04 May 2009

You Say Tomato...

My apologies, loyal readers (the few out there), my blog postings have gone amiss due to too much fun. If there was ever any excuse, this has to be the best because who can argue with too much fun? Either I have not been home enough in the past few days to cook, or I just had too much else to do, so I have had nothing worthy to write about.

Today, however, the tides turned. Today I made a loaf of bread, lemon yogurt cake, salsa, tortillas, Mexican rice, and burritos. And I taught this morning, ran four miles, and tried to grade grammar exams. A full day despite only two hours of real, paid work. (On a side note, today is China Youth Day, so my students got the afternoon off to do whatever youth do. I wouldn't know; I'm not one of them.)


I was supposed to grade exams today. I got through ten. I made a cake instead. Which do you think is better?


This morning I intended to make spaghetti for dinner. Then the temperature neared seventy degrees and I did not feel like making sauce, so I shifted to omelets--easy, quick--until Turner sent a text saying he had eggs for lunch. Third time's a charm, right? I thought about the two cans of refried beans in the fridge and half bottle of Patron tequila--and our two months left in China--and decided to make burritos.


Yesterday I saw beautiful orange tomatoes still on their vine sitting outside our local fruit stall. I needed something to use them in, so I decided on an orange tomato salsa to go in the rice and bean burritos. I diced the tomatoes along with some hot Hungarian pepper, onion, and garlic. Salt and cumin rounded out the spices, and lime juice brightened everything. After the fresh salsa sat for awhile, I cooked it briefly in a frying pan: one, to save us from getting sick; two, to bring the flavors together a bit; and three, to take the bite out of the garlic and onion. The salsa added a note of freshness to the burritos.


For the rice, I made a cup of plain white rice in our microwave rice cooker. Once finished, I put it in a sauce pan and added a cup of onion and a bit of garlic I had browned in a frying pan, a cup of fresh diced tomatoes (tomatoes are rockin' this time of year), cumin, oregano, chili powder, and salt. The rice turned out moist and sticky, robust with flavors of sun-baked Mexico.

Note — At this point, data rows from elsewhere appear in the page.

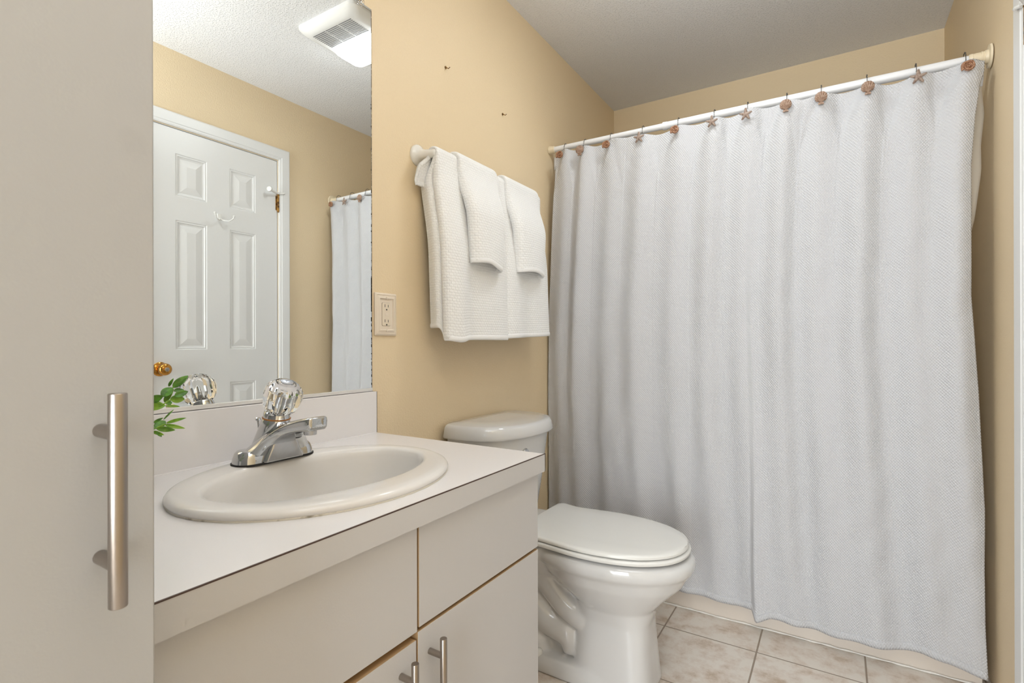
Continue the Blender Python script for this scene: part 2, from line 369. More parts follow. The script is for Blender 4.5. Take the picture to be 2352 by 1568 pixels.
# ------------------------------------------------------------------ curtain
HX = [.086, .182, .305, .445, .590, .727, .845, .975, 1.082, 1.214, 1.345, 1.466]
def phase(x):
    if x < HX[0]: return (x-HX[0])/.12
    for i in range(len(HX)-1):
        if x <= HX[i+1]: return i+(x-HX[i])/(HX[i+1]-HX[i])
    return 11+(x-HX[-1])/.12
BOT = [(0, .075), (.3, .082), (.6, .085), (.70, .082), (.80, .074), (.872, .080), (.884, .046), (.93, .068), (1.0, .064), (1.10, .060), (1.2, .062), (1.3, .066), (1.36, .072), (1.42, .066), (1.47, .052), (1.51, .044)]
LEFT = [(0, .012), (.3, .008), (.85, .006), (1.2, .012), (1.55, .028), (1.80, .044), (1.92, .052)]
RIGHT = [(0, 1.510), (.2, 1.504), (.35, 1.503), (.55, 1.505), (.9, 1.492), (1.2, 1.474), (1.6, 1.474), (1.75, 1.484), (1.84, 1.496), (1.88, 1.507), (1.92, 1.508)]
NX, NZ = 520, 330
def curtain_pt(fx, fz):
    """fx across 0..1, fz up 0..1"""
    xr = .036+fx*1.471
    ph = phase(xr); d = abs(ph-round(ph))
    pleat = (1-cos(2*pi*ph))/2                     # 0 at hooks, 1 between them
    ztop = 1.914-.007*pleat+.004*sin(9*xr)+.003*sin(23*xr)
    zb = lerp_tab(BOT, xr)
    z = zb+(ztop-zb)*fz
    x0, x1 = lerp_tab(LEFT, z), lerp_tab(RIGHT, z)
    x = x0+(x1-x0)*fx
    tdrop = ztop-z
    hi = math.exp(-tdrop/.30); env = sm(0, .5, 1-fz)
    sgn = 1 if int(math.floor(ph)) % 3 != 1 else -.5
    y = 2.080
    hk = min(11, max(0, int(round(ph)))); amp = [.8, 1.1, .8, 1.0, .7, 1.15, .8, 1.2, .85, 1.1, .9, 1.0][hk]
    seg = int(math.floor(ph)) % 12; sg = [1, 1, -.5, 1, .8, 1, 1, -.6, 1, .9, 1, 1][seg]
    # ridge hanging from every hook, fading into long shallow folds
    y -= .013*amp*cos(2*pi*ph)*math.exp(-tdrop/.75)*(.35+.65*sm(0, .08, tdrop))
    # v-shaped pocket between two hooks
    wv = max(.06, 1-tdrop/.20); sv = (1-2*abs(ph-math.floor(ph)-.5-.06*sg))
    y += .022*sg*sm(1-wv, 1.05-wv*.35, sv)*math.exp(-(tdrop/.13)**2)
    y += (1-hi)*.013*cos(2*pi*ph*.5+.6+.45*sin(3*z))*(.75+.35*sin(5*xr+1))
    y += (1-hi)*.008*cos(2*pi*ph+2.2*sin(1.7*z)+.8)
    y += (.0016*sin(34*x+9*z)+.0012*sin(61*x-23*z+2*sin(7*z)))*env
    # fine crumple lines low on the left side
    y += .0022*sin(70*x-14*z+3*sin(9*z+4*x))*sm(.9, .65, z)*sm(.25, .45, z)*sm(.9, .6, x)
    # overlapping fold with the lower hem
    lo = sm(.95, .1, z)
    y -= .020*lo*sm(.868, .888, xr)*math.exp(-max(0, xr-.888)/.16)
    y -= .010*lo*sm(.2, 0, abs(xr-1.25))
    y += .004*sin(28*xr)*sm(.35, .05, z)
    y = 2.098-math.log(1+math.exp((2.098-y)*160))/160 if y > 2.06 else y
    return (x, y, z)
cur = thing('shower_curtain', 'white waffle-weave shower curtain hanging in front of the tub', 'shower curtain', (.76, 2.08, .05))
grid('curtain_panel', lambda i, j: curtain_pt(i/(NX-1), j/(NZ-1)), NX, NZ, M['curtain'], cur,
     UV=lambda i, j: (i/(NX-1)*1.62, j/(NZ-1)*1.86), solid=.0012)
def hem_pt(i, j):
    p = curtain_pt(i/259, [-.001, .004, .009, .0125][j]); return (p[0], p[1]-[.0012, .0020, .0020, .0009][j], p[2])
grid('bottom_hem', hem_pt, 260, 4, M['curtain'], cur, UV=lambda i, j: (i/259*1.62, j*.007), solid=.001)

LNR = [(.2, 1.37), (.45, 1.38), (.9, 1.44), (1.3, 1.470), (1.45, 1.496), (1.60, 1.511), (1.68, 1.511), (1.78, 1.521), (1.86, 1.516), (1.90, 1.520)]
LNL = [(.2, .03), (1.2, .025), (1.5, .016), (1.92, .008)]
def liner_pt(fx, fz):
    xr = .01+1.51*fx; z = .16+(1.928-.16)*fz; ph = phase(xr)
    x0, x1 = lerp_tab(LNL, z), lerp_tab(LNR, z); x = x0+(x1-x0)*fx
    z -= .008*(1-cos(2*pi*ph))/2*fz**4
    y = 2.160+.012*sin(2*pi*ph*.7+1)*(.4+.6*(1-fz))
    if fz < .35: y += .12*sm(.35, .1, fz)
    y = y if z > .42 else max(y, 2.22)
    y += .010*sin(11*z)*sm(.93, 1, fx)
    return (x, y, z)
lin = thing('shower_liner', 'milky vinyl liner edge behind the white shower curtain', 'shower liner', (.76, 2.15, .16))
grid('liner_sheet', lambda i, j: liner_pt(i/219, j/99), 220, 100, M['liner'], lin, solid=.0006)
grid('liner_header', lambda i, j: (lambda p: (p[0], p[1]-.0012, p[2]))(liner_pt(i/219, [.968, .982, .994, 1.001][j])), 220, 4, M['curtain_hem'], lin, solid=.001)

# ------------------------------------------------------------------ shell hooks (local: origin at ornament centre, front is -Y)
def wire_mesh():
    g = MB(); c = (ry-2.060, rz-.007-1.892)  # rod centre relative to ornament plane (y,z)
    pts = []
    for k in range(0, 17):
        a = radians(-150+k*15.5)
        pts.append((0, c[0]-cos(a+pi)*-.019*-1, c[1]+sin(a)*.019))
    pts = [(0, c[0]+.021*cos(radians(a)), c[1]+.021*sin(radians(a))) for a in range(-60, 181, 15)]
    pts += [(0, c[0]-.023, c[1]-.012), (0, c[0]-.028, .020), (0, .010, .012), (0, .006, .006)]
    g.tube(pts, .0011, 8)
    for k in range(3, len(pts)-2, 2): g.lathe(pts[k], (0, pts[k+1][1]-pts[k-1][1], pts[k+1][2]-pts[k-1][2]), [(-.0016, .0009), (-.0008, .0019), (.0008, .0019), (.0016, .0009)], 8)
    return g
def ammonite_mesh():
    g = MB(); pts = []; rad = []; T = 3.1*2*pi; N = 560; b_ = .088
    for k in range(N):
        q = k/(N-1); a = T*q; Rr = math.exp(b_*(a-T)); ang = a+radians(215)-T
        pts.append((.0162*Rr*cos(ang), -.0015-.0032*(1-q), .0162*Rr*sin(ang))); rad.append(.0162*Rr*.285*(1+.20*sin(a*4.2)))
    g.tube(pts, rad, 12)
    g.lathe((0, .0012, .0006), (0, -1, 0), [(0, .0150), (.0022, .0150), (.0032, .012)], 28)
    return g
def scallop_mesh():
    g = MB(); NA, NR = 65, 12; hg = Vector((0, 0, -.0165)); vs = []; fs = []
    for j in range(NR+1):
        r = j/NR
        for i in range(NA):
            t = -1+2*i/(NA-1); a = radians(90)+t*radians(143)
            e_ = Vector((.0188*cos(a), 0, .0035+.0185*sin(a)))*1.0; p = hg.lerp(e_, r)
            dome = .0072*sin(pi*min(1, .12+.80*r))**.8*(1-.35*t*t)+.0010*cos((i-32)*pi/3)*min(1, r*1.5)
            vs.append((p.x, -dome, p.z))
    for j in range(NR):
        for i in range(NA-1): fs.append((j*NA+i, j*NA+i+1, (j+1)*NA+i+1, (j+1)*NA+i))
    k = len(vs); vs += [(p[0], .0012, p[2]) for p in vs[NR*NA:(NR+1)*NA]]
    for i in range(NA-1): fs.append((NR*NA+i, NR*NA+i+1, k+i+1, k+i))
    g.add(vs, fs)
    g.loft([[(x, y, z) for x, y in ((-h_, .0012), (h_, .0012), (h_, -.0030), (0, -.0042), (-h_, -.0030))] for z, h_ in ((-.0215, .0082), (-.0185, .0086), (-.0150, .0070), (-.0125, .0045))])
    return g
def star_mesh():
    g = MB()
    for k in range(5):
        a = radians(90)+2*pi*k/5; d = Vector((cos(a), 0, sin(a))); s_ = Vector((-sin(a), 0, cos(a))); L_ = .0225 if k else .0245; w_ = 1 if k else 1.15
        rings = []
        for q, wd, ht in ((-.12, .0062, .0060), (.12, .0068, .0068), (.40, .0052, .0058), (.72, .0038, .0045), (.94, .0028, .0034), (1.0, .0012, .0015)):
            c = d*(L_*q)
            rings.append([c+s_*wd*w_*cos(t)+Vector((0, -ht*max(0, sin(t))+(.001 if sin(t) < 0 else 0), 0)) for t in [pi*m_/6 for m_ in range(7)]+[1.5*pi]])
        g.loft(rings)
    for k in range(26):
        a = radians(90)+2*pi*(k % 5)/5; q = .15+.75*(k//5)/5; g.lathe((cos(a)*.022*q, -.0042+.002*q, sin(a)*.022*q), (0, -1, 0), [(0, .0012), (.0022, .0009)], 6)
    return g
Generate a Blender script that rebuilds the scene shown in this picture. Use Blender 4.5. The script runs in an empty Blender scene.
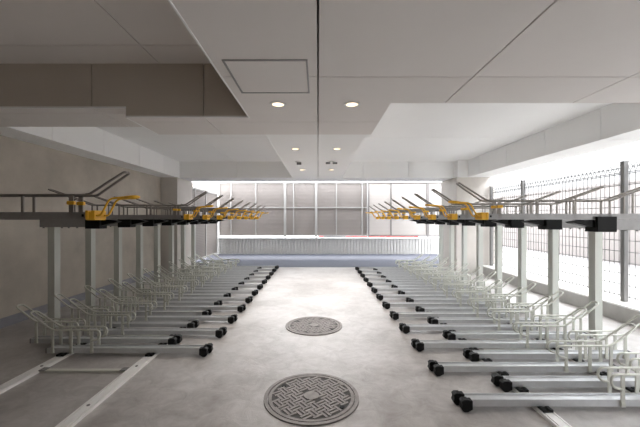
import bpy, bmesh, math, random
from mathutils import Vector, Matrix
random.seed(7)
S = bpy.context.scene
COL = S.collection

# ------------------------------------------------------------------ materials
def mat(name, color, rough=0.5, metal=0.0, noise=None, bump=0.0, spec=None):
    m = bpy.data.materials.new(name); m.use_nodes = True
    nt = m.node_tree; b = nt.nodes['Principled BSDF']
    b.inputs['Base Color'].default_value = (*color, 1)
    b.inputs['Roughness'].default_value = rough
    b.inputs['Metallic'].default_value = metal
    if spec is not None: b.inputs['Specular IOR Level'].default_value = spec
    if noise:
        sc, lo, hi = noise
        tc = nt.nodes.new('ShaderNodeTexCoord')
        n1 = nt.nodes.new('ShaderNodeTexNoise'); n1.inputs['Scale'].default_value = sc
        n1.inputs['Detail'].default_value = 8; n1.inputs['Roughness'].default_value = .62
        nt.links.new(tc.outputs['Object'], n1.inputs['Vector'])
        r = nt.nodes.new('ShaderNodeValToRGB')
        r.color_ramp.elements[0].position = .33; r.color_ramp.elements[1].position = .68
        r.color_ramp.elements[0].color = (*[c*lo for c in color], 1)
        r.color_ramp.elements[1].color = (*[min(1, c*hi) for c in color], 1)
        nt.links.new(n1.outputs['Fac'], r.inputs['Fac'])
        nt.links.new(r.outputs['Color'], b.inputs['Base Color'])
        if bump:
            bp = nt.nodes.new('ShaderNodeBump'); bp.inputs['Strength'].default_value = bump
            bp.inputs['Distance'].default_value = .01
            nt.links.new(n1.outputs['Fac'], bp.inputs['Height'])
            nt.links.new(bp.outputs['Normal'], b.inputs['Normal'])
    return m

def emit(name, color, strength):
    m = bpy.data.materials.new(name); m.use_nodes = True
    nt = m.node_tree; nt.nodes.clear()
    e = nt.nodes.new('ShaderNodeEmission'); e.inputs['Color'].default_value = (*color, 1)
    e.inputs['Strength'].default_value = strength
    o = nt.nodes.new('ShaderNodeOutputMaterial'); nt.links.new(e.outputs[0], o.inputs[0])
    return m

def floor_material():
    m = mat('screed', (.5, .48, .47), .42)
    nt = m.node_tree; b = nt.nodes['Principled BSDF']; L = nt.links
    tc = nt.nodes.new('ShaderNodeTexCoord')
    def noise(scale, detail, rough, dist=0):
        n = nt.nodes.new('ShaderNodeTexNoise'); n.inputs['Scale'].default_value = scale
        n.inputs['Detail'].default_value = detail; n.inputs['Roughness'].default_value = rough
        n.inputs['Distortion'].default_value = dist
        L.new(tc.outputs['Object'], n.inputs['Vector']); return n
    a = noise(.9, 8, .6, .4); c = noise(7, 10, .7, .8)
    mx = nt.nodes.new('ShaderNodeMix'); mx.data_type = 'FLOAT'; mx.inputs[0].default_value = .4
    L.new(a.outputs['Fac'], mx.inputs[2]); L.new(c.outputs['Fac'], mx.inputs[3])
    r = nt.nodes.new('ShaderNodeValToRGB')
    r.color_ramp.elements[0].position = .38; r.color_ramp.elements[0].color = (.27, .247, .232, 1)
    r.color_ramp.elements[1].position = .60; r.color_ramp.elements[1].color = (.50, .48, .466, 1)
    L.new(mx.outputs[0], r.inputs['Fac']); L.new(r.outputs['Color'], b.inputs['Base Color'])
    rr = nt.nodes.new('ShaderNodeMapRange'); rr.inputs['To Min'].default_value = .2; rr.inputs['To Max'].default_value = .48
    L.new(c.outputs['Fac'], rr.inputs['Value']); L.new(rr.outputs[0], b.inputs['Roughness'])
    bp = nt.nodes.new('ShaderNodeBump'); bp.inputs['Strength'].default_value = .32; bp.inputs['Distance'].default_value = .012
    L.new(c.outputs['Fac'], bp.inputs['Height']); L.new(bp.outputs['Normal'], b.inputs['Normal'])
    return m

def screen_material(name, color, trans):
    """translucent ribbed cladding: daylight from behind glows through it"""
    m = mat(name, color, .55); nt = m.node_tree; L = nt.links
    b = nt.nodes['Principled BSDF']; out = nt.nodes['Material Output']
    t = nt.nodes.new('ShaderNodeBsdfTranslucent'); t.inputs['Color'].default_value = (*color, 1)
    mx = nt.nodes.new('ShaderNodeMixShader'); mx.inputs[0].default_value = trans
    L.new(b.outputs[0], mx.inputs[1]); L.new(t.outputs[0], mx.inputs[2]); L.new(mx.outputs[0], out.inputs['Surface'])
    tc = nt.nodes.new('ShaderNodeTexCoord'); w = nt.nodes.new('ShaderNodeTexWave')
    w.bands_direction = 'Z'; w.inputs['Scale'].default_value = 6
    bp = nt.nodes.new('ShaderNodeBump'); bp.inputs['Strength'].default_value = .35; bp.inputs['Distance'].default_value = .01
    L.new(tc.outputs['Object'], w.inputs['Vector']); L.new(w.outputs['Fac'], bp.inputs['Height'])
    L.new(bp.outputs['Normal'], b.inputs['Normal'])
    return m

M = dict(
    ceil=mat('grey_ceiling_board', (.80, .765, .74), .7, noise=(1.2, .98, 1.02)),
    ceilw=mat('white_ceiling_paint', (.92, .92, .915), .7, noise=(1.2, .99, 1.01)),
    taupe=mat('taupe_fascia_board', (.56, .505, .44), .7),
    slot=mat('joint_shadow_gap', (.12, .115, .11), .9),
    wall=mat('rendered_concrete', (.50, .455, .395), .8, noise=(1.7, .85, 1.13), bump=.15),
    wallw=mat('column_render', (.56, .525, .485), .8, noise=(2.5, .94, 1.05), bump=.1),
    base=mat('skirting_paint', (.30, .30, .33), .6, noise=(6, .9, 1.1)),
    floor=floor_material(),
    blue=mat('blue_paving', (.060, .066, .088), .8, noise=(30, .8, 1.2), bump=.3),
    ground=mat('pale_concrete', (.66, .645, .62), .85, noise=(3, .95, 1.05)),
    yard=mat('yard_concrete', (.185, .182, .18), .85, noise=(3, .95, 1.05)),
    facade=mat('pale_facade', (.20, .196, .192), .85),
    curb=mat('curb_concrete', (.50, .49, .47), .8, noise=(8, .92, 1.06), bump=.2),
    block=mat('ribbed_block', (.56, .55, .53), .85, noise=(40, .7, 1.25), bump=.5),
    white=mat('white_metal', (.78, .78, .77), .45),
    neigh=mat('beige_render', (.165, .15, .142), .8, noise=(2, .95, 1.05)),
    tray=mat('galvanised_steel', (.56, .57, .58), .34, .4, noise=(14, .93, 1.06)),
    uptray=mat('grey_tray_steel', (.31, .305, .30), .42, .4, noise=(14, .93, 1.06)),
    wire=mat('cream_coated_wire', (.60, .605, .545), .4, .2),
    dwire=mat('zinc_wire', (.29, .27, .245), .4, .4),
    post=mat('cream_post_paint', (.52, .535, .49), .45),
    rail=mat('aluminium_rail', (.80, .79, .77), .4, .1),
    black=mat('black_plastic', (.006, .006, .006), .5, spec=.2),
    yellow=mat('yellow_paint', (.95, .53, .035), .42),
    iron=mat('cast_iron', (.22, .20, .19), .55, .25, noise=(20, .8, 1.2)),
    ironlow=mat('cast_iron_grooves', (.05, .046, .043), .7, .1),
    fence=mat('grey_fence_paint', (.19, .186, .182), .5),
    fwire=mat('fence_wire', (.03, .03, .03), .6),
    scrA=screen_material('beige_screen', (.27, .245, .23), .27),
    scrB=screen_material('white_screen', (.47, .445, .425), .30),
    frame=mat('screen_frame', (.38, .37, .36), .5),
    dframe=mat('dark_screen_post', (.16, .15, .145), .5),
    red=mat('red_car_paint', (.30, .05, .045), .25),
    grey=mat('dark_car_paint', (.05, .05, .055), .25),
    glass=mat('car_glass', (.02, .025, .03), .08),
    tyre=mat('tyre_rubber', (.02, .02, .02), .8),
    lampred=mat('tail_lamp', (.6, .02, .02), .2),
    chrome=mat('trim_aluminium', (.75, .74, .72), .35, .5),
    lamp=emit('warm_led_glow', (1, .74, .46), .42),
)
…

Turner and I whipped up a batch of burrit
o sized tortillas, made more difficult by the white russian I was drinking and Turner's beer-in-a-bag that he brought home (yes, it does exist).


We had grated cheese, cilantro, hot sauce, refried beans (re-refried by Turner in lard that he keeps in the fridge), and the Mexican rice to build into burritos.

The only thing that could possibly make the burritos better would be avocado. It's not too shabby when the only thing missing from our Mexican repast is a difficult-to-ship, expensive, finnacky fruit. The Patron made up for it, I suppose.


I ate two burritos. They were amazing.

1 comment:

  1. MMMM! Mark amde me tacos for cinco de mayo! Gotta love them! And they taste even better when I didn't have to cook them!